Verbindungen in oberen Bodenschichten

Die Reifenpartikel enthalten Zusatzstoffe – sogenannte Additive –, die in Autoreifen etwa für bestimmte Fahreigenschaften oder Haltbarkeit sorgen. Wie das Team um Hofmann bereits in früheren Untersuchungen gezeigt hat, gibt das Mikroplastik darin enthaltene potenziell schädliche Chemikalien meist in oberen Bodenschichten frei.

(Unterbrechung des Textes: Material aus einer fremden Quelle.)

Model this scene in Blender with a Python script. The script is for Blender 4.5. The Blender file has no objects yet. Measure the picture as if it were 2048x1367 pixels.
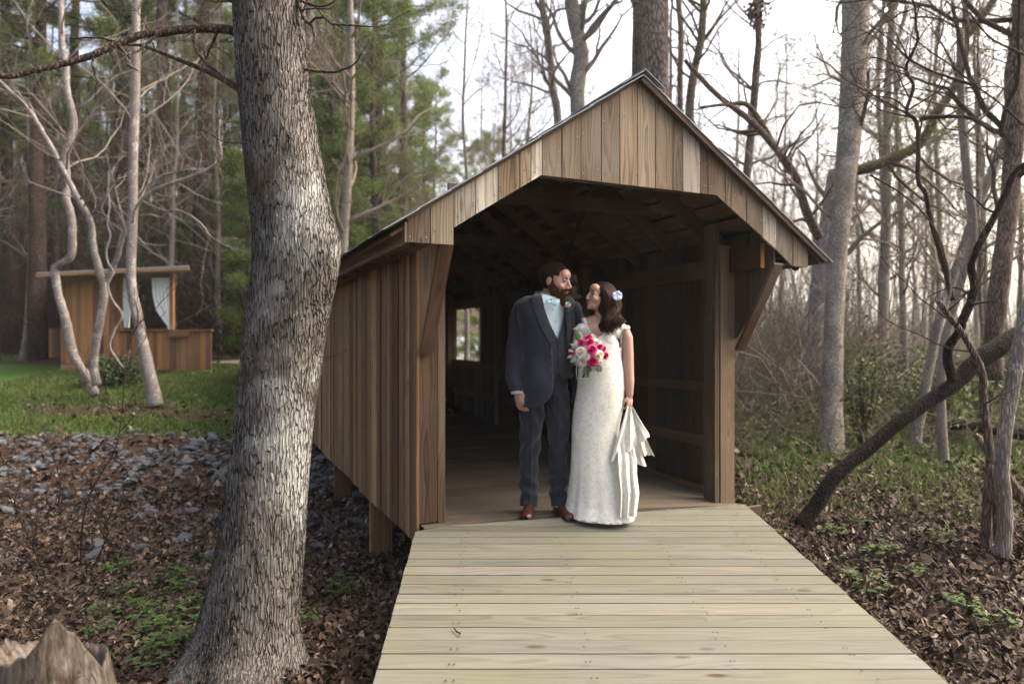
import bpy, math, random
import numpy as np
from mathutils import Vector, Matrix, noise as mnoise
SC = bpy.context.scene; COL = SC.collection
# ------------------------------------------------ camera, sky, sun, exposure
F = 1334.0; CX = 1024.0; HY = 681.0; EYE = 1.28
cam = bpy.data.cameras.new('camera'); cam_o = bpy.data.objects.new('camera', cam); COL.objects.link(cam_o)
cam_o.location = (0, 0, EYE); cam_o.rotation_euler = (math.pi/2, 0, 0)
cam.sensor_width = 36; cam.lens = F/2048*36; cam.shift_y = -2.5/2048
cam.clip_start = .05; cam.clip_end = 2000
cam.dof.use_dof = True; cam.dof.focus_distance = 4.2; cam.dof.aperture_fstop = 1.35
SC.camera = cam_o
SUN_EL, SUN_AZ = 46, 76      # azimuth: direction towards the sun, clockwise from +Y
W = bpy.data.worlds.new('World'); SC.world = W; W.use_nodes = True
wn = W.node_tree; sky = wn.nodes.new('ShaderNodeTexSky'); sky.sky_type = 'NISHITA'; sky.sun_disc = False
sky.sun_elevation = math.radians(SUN_EL); sky.sun_rotation = math.radians(SUN_AZ)
sky.dust_density = 10; sky.air_density = .8; sky.ozone_density = .2
bg = wn.nodes['Background']; _t = wn.nodes.new('ShaderNodeMix'); _t.data_type = 'RGBA'; _t.blend_type = 'MULTIPLY'; _t.inputs[0].default_value = 1; _t.inputs[7].default_value = (.99, 1.0, .96, 1); wn.links.new(sky.outputs[0], _t.inputs[6]); wn.links.new(_t.outputs[2], bg.inputs[0]); bg.inputs[1].default_value = .15
sl = bpy.data.lights.new('sun', 'SUN'); sl.energy = .5; sl.angle = math.radians(85); sl.color = (1, .90, .77)
so = bpy.data.objects.new('sun', sl); COL.objects.link(so)
_a, _e = math.radians(SUN_AZ), math.radians(SUN_EL)
_d = Vector((math.sin(_a)*math.cos(_e), math.cos(_a)*math.cos(_e), math.sin(_e)))
so.rotation_euler = (-_d).to_track_quat('-Z', 'Y').to_euler()
SC.view_settings.view_transform = 'Standard'; SC.view_settings.look = 'None'
SC.view_settings.exposure = 2.2; SC.view_settings.gamma = 1
SC.cycles.max_bounces = 6; SC.cycles.diffuse_bounces = 3; SC.cycles.transparent_max_bounces = 8
SC.cycles.use_denoising = True
# ------------------------------------------------ helpers
def V3(*a): return np.array(a, float)
def P(px, py, d): return V3((px-CX)/F*d, d, EYE-(py-HY)/F*d)     # a point seen at px,py of the photo, d metres ahead
TH = math.radians(24.3); U = V3(math.cos(TH), math.sin(TH), 0); VV = V3(-math.sin(TH), math.cos(TH), 0); L0 = V3(-.605, 4.64, 0)
def B(u, v, z): return L0+U*u+VV*v+V3(0, 0, z)
def uv_of(x, y):
    dx, dy = x-L0[0], y-L0[1]
    return dx*U[0]+dy*U[1], dx*VV[0]+dy*VV[1]
def nrm(a): a = np.asarray(a, float); return a/(np.linalg.norm(a)+1e-12)
def sstep(a, b, x): t = np.clip((x-a)/(b-a), 0, 1); return t*t*(3-2*t)
def tag(o, label=None, cat=None, group=None, kind=None):
    if label: o['label'] = label
    if cat: o['category'] = cat
    if group: o['group'] = group
    if kind: o['kind'] = kind
    return o
def empty(name, loc=(0, 0, 0), label=None, cat=None, group=None):
    o = bpy.data.objects.new(name, None); COL.objects.link(o); o.location = loc; o.empty_display_size = .1
    return tag(o, label, cat, group)
def link(name, me, parent=None, loc=None):
    o = bpy.data.objects.new(name, me); COL.objects.link(o)
    if loc is not None: o.location = loc
    if parent is not None:
        o.parent = parent
        if loc is None: o.location = -np.array(base_of(parent))
    return o
def base_of(p):
    b = np.zeros(3)
    while p is not None: b += np.array(p.location); p = p.parent
    return b
class MB:
    def __init__(s): s.v = []; s.q = []; s.t = []; s.g = []; s.r = []; s.n = 0; s.qm = []; s.tm = []
    def add(s, v, q=None, t=None, g=None, r=0., m=0):
        v = np.asarray(v, float).reshape(-1, 3); k = len(v)
        s.v.append(v); s.g.append(np.asarray(g, float).reshape(-1, 3) if g is not None else v.copy())
        s.r.append(np.full(k, r) if np.isscalar(r) else np.asarray(r, float))
        if q is not None and len(q): q = np.asarray(q, int).reshape(-1, 4)+s.n; s.q.append(q); s.qm.append(np.full(len(q), m))
        if t is not None and len(t): t = np.asarray(t, int).reshape(-1, 3)+s.n; s.t.append(t); s.tm.append(np.full(len(t), m))
        s.n += k
    def mesh(s, name, mats, smooth=False):
        v = np.concatenate(s.v); q = np.concatenate(s.q) if s.q else np.zeros((0, 4), int); t = np.concatenate(s.t) if s.t else np.zeros((0, 3), int)
        me = bpy.data.meshes.new(name); me.vertices.add(len(v)); me.vertices.foreach_set('co', v.ravel())
        me.loops.add(q.size+t.size); me.loops.foreach_set('vertex_index', np.concatenate([q.ravel(), t.ravel()]).astype(np.int32))
        me.polygons.add(len(q)+len(t))
        me.polygons.foreach_set('loop_start', np.concatenate([np.arange(len(q))*4, q.size+np.arange(len(t))*3]).astype(np.int32))
        mi = np.concatenate((s.qm or [np.zeros(0)])+(s.tm or [np.zeros(0)])).astype(np.int32)
        if not isinstance(mats, (list, tuple)): mats = [mats]
        for m in mats: me.materials.append(m)
        me.polygons.foreach_set('material_index', mi)
        me.polygons.foreach_set('use_smooth', np.full(len(q)+len(t), smooth))
        a = me.attributes.new('grain', 'FLOAT_VECTOR', 'POINT'); a.data.foreach_set('vector', np.concatenate(s.g).ravel())
        a = me.attributes.new('rnd', 'FLOAT', 'POINT'); a.data.foreach_set('value', np.concatenate(s.r))
        me.update(calc_edges=True); return me
    def build(s, name, mats, parent=None, smooth=False, loc=None): return link(name, s.mesh(name, mats, smooth), parent, loc)
    # a straight board from a to b, w across (vector), t thickness (vector); grain follows a-b
    def board(s, a, b, w, t, r=None, m=0):
        a, b, w, t = map(lambda x: np.asarray(x, float), (a, b, w, t)); L = np.linalg.norm(b-a); lw, lt = np.linalg.norm(w), np.linalg.norm(t)
        vs, gs = [], []
        for i, pnt in enumerate((a, b)):
            for sw, st in ((-.5, -.5), (.5, -.5), (.5, .5), (-.5, .5)):
                vs.append(pnt+w*sw+t*st); gs.append((i*L, sw*lw, st*lt))
        r = random.random() if r is None else r
        s.add(vs, q=[(0, 1, 2, 3), (7, 6, 5, 4), (0, 4, 5, 1), (1, 5, 6, 2), (2, 6, 7, 3), (3, 7, 4, 0)], g=gs, r=r, m=m)
    # a prism: polygon in plane (list of points), extruded by vector t; long grain along axis ax
    def prism(s, poly, t, ax, r=None, m=0):
        poly = [np.asarray(p, float) for p in poly]; n = len(poly); t = np.asarray(t, float); ax = nrm(ax); c = poly[0]; ac = nrm(np.cross(ax, t)); tn = nrm(t)
        vs = poly+[p+t for p in poly]; gs = [((p-c)@ax, (p-c)@ac, (p-c)@tn) for p in vs]; r = random.random() if r is None else r
        q = [(i, (i+1) % n, (i+1) % n+n, i+n) for i in range(n)]
        tr = [(0, i+1, i) for i in range(1, n-1)]+[(n, n+i, n+i+1) for i in range(1, n-1)]
        s.add(vs, q=q, t=tr, g=gs, r=r, m=m)
    def tube(s, pts, rad, n=8, r=0., m=0, cap=True, squash=None, gl=0.):
        pts = np.asarray(pts, float); k = len(pts); rad = np.broadcast_to(np.asarray(rad, float), (k,))
        T = np.gradient(pts, axis=0); T /= np.linalg.norm(T, axis=1)[:, None]+1e-12
        ref = V3(0, 0, 1) if abs(T.mean(0)[2]) < .8*np.linalg.norm(T.mean(0)) else V3(0, 1, 0)
        A = np.cross(T, ref); A /= np.linalg.norm(A, axis=1)[:, None]+1e-12; C = np.cross(T, A)
        th = np.arange(n)*2*math.pi/n; sa, sb = squash or (1, 1)
        ring = pts[:, None, :]+rad[:, None, None]*(np.cos(th)[None, :, None]*A[:, None, :]*sa+np.sin(th)[None, :, None]*C[:, None, :]*sb)
        i = np.arange(k-1)[:, None]*n; j = np.arange(n)[None, :]; j2 = (j+1) % n
        q = np.stack([i+j, i+j2, i+n+j2, i+n+j], -1).reshape(-1, 4)
        vs = ring.reshape(-1, 3); t = []
        if cap:
            vs = np.vstack([vs, pts[0], pts[-1]]); c0, c1 = k*n, k*n+1
            t = [(c0, (a+1) % n, a) for a in range(n)]+[(c1, (k-1)*n+a, (k-1)*n+(a+1) % n) for a in range(n)]
        s.add(vs, q=q, t=t, r=r, m=m)
    def grid(s, X, r=0., m=0, wrap=False, g=None):      # X: (a,b,3) lattice
        a, b, _ = X.shape; i = np.arange(a-1)[:, None]*b; j = np.arange(b if wrap else b-1)[None, :]; j2 = (j+1) % b
        s.add(X.reshape(-1, 3), q=np.stack([i+j, i+j2, i+b+j2, i+b+j], -1).reshape(-1, 4), r=r, m=m, g=g)
    def ell(s, c, rad, R=None, n=12, m=0, r=0.):
        th = np.linspace(0, math.pi, n+1)[:, None]; ph = (np.arange(2*n)*math.pi/n)[None, :]
        X = np.stack([np.sin(th)*np.cos(ph), np.sin(th)*np.sin(ph), np.cos(th)*np.ones_like(ph)], -1)*np.asarray(rad, float)
        if R is not None: X = X@np.asarray(R, float).T
        s.grid(X+np.asarray(c, float), m=m, wrap=True, r=r)
def frame(d, up=(0, 0, 1)):
    z = nrm(d); x = np.cross(up, z)
    if np.linalg.norm(x) < 1e-4: x = np.cross((0, 1, 0), z)
    x = nrm(x); return np.stack([x, np.cross(z, x), z], 1)
def smooth_path(pts, k=6):
    pts = np.asarray(pts, float); n = len(pts)
    if n < 3: return np.array([pts[0]+(pts[-1]-pts[0])*t for t in np.linspace(0, 1, k)])
    e = np.vstack([2*pts[0]-pts[1], pts, 2*pts[-1]-pts[-2]]); out = []
    for i in range(n-1):
        p0, p1, p2, p3 = e[i:i+4]
        for t in np.arange(k)/k:
            out.append(.5*((2*p1)+(-p0+p2)*t+(2*p0-5*p1+4*p2-p3)*t*t+(-p0+3*p1-3*p2+p3)*t**3))
    out.append(pts[-1]); return np.array(out)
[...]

Nicht nur der Auspuff von Fahrzeugen, sondern auch der Abrieb der Reifen verteilt Schadstoffe in der Umgebung.
Foto: APA/AFP/PATRICK T. FALLON

In der aktuellen Studie untersuchten die Erstautorinnen Stephanie Castan und Anya Sherman von der Uni Wien und ihr Team in mehreren Experimenten, ob essbare Pflanzen die Schadstoffe aufnehmen. Sie setzten dazu im Labor den Nährlösungen von Salatpflanzen fünf Chemikalien zu, die bei der Reifenherstellung verwendet werden oder beim Gebrauch der Reifen als Umwandlungsprodukt entstehen. Nicht alle dieser Chemikalien wurden bereits als schädlich eingestuft, nachweislich giftig ist das Umwandlungsprodukt 6PPD-Chinon, das etwa mit dem Massensterben von Lachsen in den USA in Verbindung gebracht wurde.

Unbekannte Toxizität

"Unsere Messungen zeigten, dass die Salatpflanzen alle von uns untersuchten Verbindungen über die Wurzeln aufnahmen, in die Salatblätter verlagerten und dort anreicherten", sagt Anya Sherman. Diese Aufnahme erfolgte auch, wenn die Salatpflanzen den Chemikalien nicht direkt, sondern indirekt über ein Reifengranulat in der Wurzelregion ausgesetzt waren.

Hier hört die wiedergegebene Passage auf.